BMW X4 review - What is BMW's mini X6 like? - Ride and handling

The small SUV coupe is undoubtedly capable, but it just isn't as talented as other, more performance oriented SUVs

Evo rating
Price
from £37,900
  • Comfortable with a range of impressive diesel engines
  • Doesn't have the agility of other sporting SUVs

Ride and handling

With a really solid structure, a set of deeply padded seats and some high-ish profile tyres, the X4 rides in a plush and comfortable manner. Combined with the torquey 3-litre engine that barely needs more than idle revs to get the car moving at a steady pace, it certainly smooths out a road like a car befitting its premium price tag.

When presented with a more demanding road the X4 displays some respectable body control, remaining in sync with big undulations. This composure remains in corners too and, despite the taller than average centre of gravity, roll is minimal. The rear axle is especially impressive and feels more than up to the task of supporting the X4’s mass. As you guide it into a corner its weight moves to the outside rear wheel, the suspension doesn’t allow the BMW to sag or collapse over the wheel, instead it firmly props up the rear corner. No matter how hard you push and no matter what bumps the road throws at it, the rear remains composed and supportive.

This relatively stiff rear axle lures you into thinking that the X4 might provide a pleasing amount of agility. Sadly though, the front-end simply isn’t direct enough to take advantage of the rear axle. As a result, the X4's chassis doesn’t encourage you to attack corners at any great pace. It feels somewhat inappropriate in an SUV, but a little bit of trail braking into a corner really helps the front end find significantly more bite, allowing you to carry more speed into a corner.

In all honesty, you can’t drive the X4 around like that very often, braking deep and heavily into corners. Instead you’re left trying to accelerate hard out of corners to gain speed. But the X4’s propensity to lean on its rear axle means that if you’re too eager with the throttle you unload the front tyres and get a touch of understeer. It’s a real shame because the 3-litre straight-six often finds serious punch out of corners, but the traction control frequently curtails its enthusiasm as it reins-in the understeer.

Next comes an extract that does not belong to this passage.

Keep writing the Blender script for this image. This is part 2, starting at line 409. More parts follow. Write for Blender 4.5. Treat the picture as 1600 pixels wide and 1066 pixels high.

A competent cruiser then, but not a car that finds much agility or allows a driver to feel truly involved. Considering it’s a high-riding SUV you wouldn’t have thought that would be problem, but plenty of other cars with equally impressive ground clearance are able to achieve those feats. BMW itself has shown that its capable of creating such SUVs with the X5 and X6 M, but the X4 just isn’t direct enough and doesn't posses the balance that modern performance SUVs have.